La disputa su Diego Garcia dipende dall’importanza che essa riveste per il Regno Unito e, soprattutto, per gli Stati Uniti. Entrambi i paesi hanno fatto ampio uso della base militare in quest’isola durante le guerre in Afghanistan e in Iraq e diventerebbe nuovamente decisiva in caso di un nuovo conflitto in Asia o in Africa, anche perché facilita ad esempio l’accesso a vie marittime critiche, come lo stretto di Bab-el-Mandeb che separa lo Yemen dal Corno d’Africa e consente il transito verso il Mar Rosso e il canale di Suez.

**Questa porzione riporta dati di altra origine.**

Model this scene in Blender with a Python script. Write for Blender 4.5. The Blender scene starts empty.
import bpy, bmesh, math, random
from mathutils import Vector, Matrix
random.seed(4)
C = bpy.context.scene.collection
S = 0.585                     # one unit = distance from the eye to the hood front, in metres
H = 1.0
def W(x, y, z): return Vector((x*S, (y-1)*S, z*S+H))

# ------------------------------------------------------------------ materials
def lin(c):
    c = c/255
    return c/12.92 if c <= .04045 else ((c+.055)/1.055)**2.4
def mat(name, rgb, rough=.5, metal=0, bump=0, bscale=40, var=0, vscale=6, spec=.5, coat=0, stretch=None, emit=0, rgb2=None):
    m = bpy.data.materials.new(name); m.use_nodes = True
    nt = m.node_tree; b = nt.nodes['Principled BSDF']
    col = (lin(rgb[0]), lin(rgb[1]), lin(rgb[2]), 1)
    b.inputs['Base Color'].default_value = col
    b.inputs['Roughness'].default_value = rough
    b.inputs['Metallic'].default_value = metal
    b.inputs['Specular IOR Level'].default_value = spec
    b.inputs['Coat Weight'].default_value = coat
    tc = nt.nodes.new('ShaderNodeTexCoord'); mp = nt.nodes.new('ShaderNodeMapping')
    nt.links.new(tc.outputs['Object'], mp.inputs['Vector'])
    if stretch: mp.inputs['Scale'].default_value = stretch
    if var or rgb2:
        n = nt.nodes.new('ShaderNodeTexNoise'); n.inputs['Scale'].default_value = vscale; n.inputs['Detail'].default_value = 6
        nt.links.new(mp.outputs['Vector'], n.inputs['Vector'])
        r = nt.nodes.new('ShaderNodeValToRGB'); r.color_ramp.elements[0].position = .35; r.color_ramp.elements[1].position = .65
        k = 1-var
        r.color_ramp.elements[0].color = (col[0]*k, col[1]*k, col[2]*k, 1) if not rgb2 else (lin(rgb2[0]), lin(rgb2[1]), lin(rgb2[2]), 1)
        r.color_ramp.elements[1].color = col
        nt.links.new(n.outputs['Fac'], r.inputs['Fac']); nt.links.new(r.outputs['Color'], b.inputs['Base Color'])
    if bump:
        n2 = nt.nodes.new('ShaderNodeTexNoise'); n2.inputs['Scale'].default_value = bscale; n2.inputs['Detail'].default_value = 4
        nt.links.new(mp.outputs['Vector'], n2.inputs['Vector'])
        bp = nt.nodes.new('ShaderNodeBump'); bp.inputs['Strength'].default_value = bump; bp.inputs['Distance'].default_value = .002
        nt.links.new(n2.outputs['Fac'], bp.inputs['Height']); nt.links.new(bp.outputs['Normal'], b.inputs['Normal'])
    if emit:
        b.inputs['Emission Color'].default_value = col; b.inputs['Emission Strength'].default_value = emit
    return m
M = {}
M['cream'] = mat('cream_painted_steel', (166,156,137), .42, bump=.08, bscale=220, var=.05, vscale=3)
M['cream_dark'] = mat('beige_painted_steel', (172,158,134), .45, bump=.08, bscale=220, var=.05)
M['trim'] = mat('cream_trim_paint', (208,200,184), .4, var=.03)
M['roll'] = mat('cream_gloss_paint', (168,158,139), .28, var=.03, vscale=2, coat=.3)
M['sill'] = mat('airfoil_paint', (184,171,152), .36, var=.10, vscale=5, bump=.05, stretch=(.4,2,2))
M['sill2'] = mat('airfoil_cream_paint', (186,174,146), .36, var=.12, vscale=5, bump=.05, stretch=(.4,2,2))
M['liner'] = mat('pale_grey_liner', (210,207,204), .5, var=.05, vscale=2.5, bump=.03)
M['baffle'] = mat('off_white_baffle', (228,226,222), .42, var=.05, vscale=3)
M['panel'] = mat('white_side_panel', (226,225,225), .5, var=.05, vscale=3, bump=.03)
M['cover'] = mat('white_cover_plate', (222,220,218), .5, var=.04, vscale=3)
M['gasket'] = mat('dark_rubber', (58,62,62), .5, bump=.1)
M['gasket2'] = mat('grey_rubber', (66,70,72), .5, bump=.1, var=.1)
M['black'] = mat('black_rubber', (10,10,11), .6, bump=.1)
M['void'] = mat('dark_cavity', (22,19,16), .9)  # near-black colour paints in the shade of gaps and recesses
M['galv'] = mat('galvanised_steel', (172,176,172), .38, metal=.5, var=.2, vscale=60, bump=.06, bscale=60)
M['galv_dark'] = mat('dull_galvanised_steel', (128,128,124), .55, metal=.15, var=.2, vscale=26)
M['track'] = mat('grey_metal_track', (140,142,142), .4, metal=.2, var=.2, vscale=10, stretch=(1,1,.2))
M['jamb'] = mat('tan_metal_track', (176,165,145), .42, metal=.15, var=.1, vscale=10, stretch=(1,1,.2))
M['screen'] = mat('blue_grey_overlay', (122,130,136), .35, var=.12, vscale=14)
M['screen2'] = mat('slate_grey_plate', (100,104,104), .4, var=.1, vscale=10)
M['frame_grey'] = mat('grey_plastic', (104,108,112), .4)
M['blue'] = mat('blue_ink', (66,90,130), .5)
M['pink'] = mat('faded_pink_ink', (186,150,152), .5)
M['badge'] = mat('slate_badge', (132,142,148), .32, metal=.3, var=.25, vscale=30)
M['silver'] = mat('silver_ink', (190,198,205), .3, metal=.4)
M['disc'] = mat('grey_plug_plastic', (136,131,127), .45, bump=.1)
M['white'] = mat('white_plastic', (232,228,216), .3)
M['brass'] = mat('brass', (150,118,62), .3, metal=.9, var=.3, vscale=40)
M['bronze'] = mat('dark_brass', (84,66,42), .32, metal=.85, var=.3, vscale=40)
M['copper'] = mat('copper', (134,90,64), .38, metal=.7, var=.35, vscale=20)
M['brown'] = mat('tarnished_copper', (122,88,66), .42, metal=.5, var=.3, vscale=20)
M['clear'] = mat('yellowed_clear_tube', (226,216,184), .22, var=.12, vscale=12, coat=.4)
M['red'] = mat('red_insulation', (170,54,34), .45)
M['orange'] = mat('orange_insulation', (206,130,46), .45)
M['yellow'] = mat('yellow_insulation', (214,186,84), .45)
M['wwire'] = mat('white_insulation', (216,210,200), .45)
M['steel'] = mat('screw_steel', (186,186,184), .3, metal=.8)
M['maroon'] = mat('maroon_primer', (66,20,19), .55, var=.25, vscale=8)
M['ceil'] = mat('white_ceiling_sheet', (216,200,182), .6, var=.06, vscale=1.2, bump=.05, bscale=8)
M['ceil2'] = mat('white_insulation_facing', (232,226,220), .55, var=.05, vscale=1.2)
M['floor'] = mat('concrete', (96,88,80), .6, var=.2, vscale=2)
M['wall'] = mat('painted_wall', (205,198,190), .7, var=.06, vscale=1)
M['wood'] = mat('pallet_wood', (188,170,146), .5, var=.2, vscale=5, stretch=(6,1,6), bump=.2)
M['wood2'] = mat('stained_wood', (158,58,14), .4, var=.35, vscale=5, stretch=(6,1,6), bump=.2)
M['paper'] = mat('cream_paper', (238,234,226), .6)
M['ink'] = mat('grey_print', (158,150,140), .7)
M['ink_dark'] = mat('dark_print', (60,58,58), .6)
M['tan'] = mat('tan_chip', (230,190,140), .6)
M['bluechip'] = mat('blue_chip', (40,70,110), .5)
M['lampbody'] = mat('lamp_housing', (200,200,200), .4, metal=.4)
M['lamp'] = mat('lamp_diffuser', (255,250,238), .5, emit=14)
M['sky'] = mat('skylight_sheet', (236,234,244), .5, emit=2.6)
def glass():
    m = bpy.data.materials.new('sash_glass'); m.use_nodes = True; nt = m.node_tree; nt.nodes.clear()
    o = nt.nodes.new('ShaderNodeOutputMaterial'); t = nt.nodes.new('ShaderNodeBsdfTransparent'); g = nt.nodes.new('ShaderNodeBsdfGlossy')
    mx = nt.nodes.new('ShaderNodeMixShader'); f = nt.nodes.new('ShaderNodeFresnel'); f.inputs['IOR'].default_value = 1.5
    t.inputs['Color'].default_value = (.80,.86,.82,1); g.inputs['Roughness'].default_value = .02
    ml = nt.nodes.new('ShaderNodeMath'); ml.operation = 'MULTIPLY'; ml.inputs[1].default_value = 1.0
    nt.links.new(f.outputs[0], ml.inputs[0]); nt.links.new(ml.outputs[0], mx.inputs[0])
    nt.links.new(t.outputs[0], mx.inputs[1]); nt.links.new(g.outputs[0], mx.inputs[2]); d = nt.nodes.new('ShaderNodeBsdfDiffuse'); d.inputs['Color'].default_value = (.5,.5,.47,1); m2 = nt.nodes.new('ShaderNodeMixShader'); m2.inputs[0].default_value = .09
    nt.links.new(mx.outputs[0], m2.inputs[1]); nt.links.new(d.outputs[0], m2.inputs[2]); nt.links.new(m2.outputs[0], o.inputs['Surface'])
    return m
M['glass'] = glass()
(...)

Ancora di più, questo aspetto si intreccia alla rivalità con la Cina, che con le Mauritius intrattiene rapporti molto stretti, sia in ambito commerciale sia per quanto riguarda i progetti infrastrutturali sull’arcipelago. Londra e Washington temono che il ritorno delle Chagos alla sovranità mauriziana, un accordo non abbastanza blindato su Diego Garcia o nuove cause legali, già minacciate dagli abitanti originari, possano costringere in futuro i due alleati ad abbandonare la base militare. Ciò, dal loro punto di vista, potrebbe spianare la strada al controllo anche militare da parte della Cina di vie d’acqua e spazi aerei strategicamente importantissimi in un’area che sarà sempre più il principale teatro della competizione tra le grandi potenze del pianeta.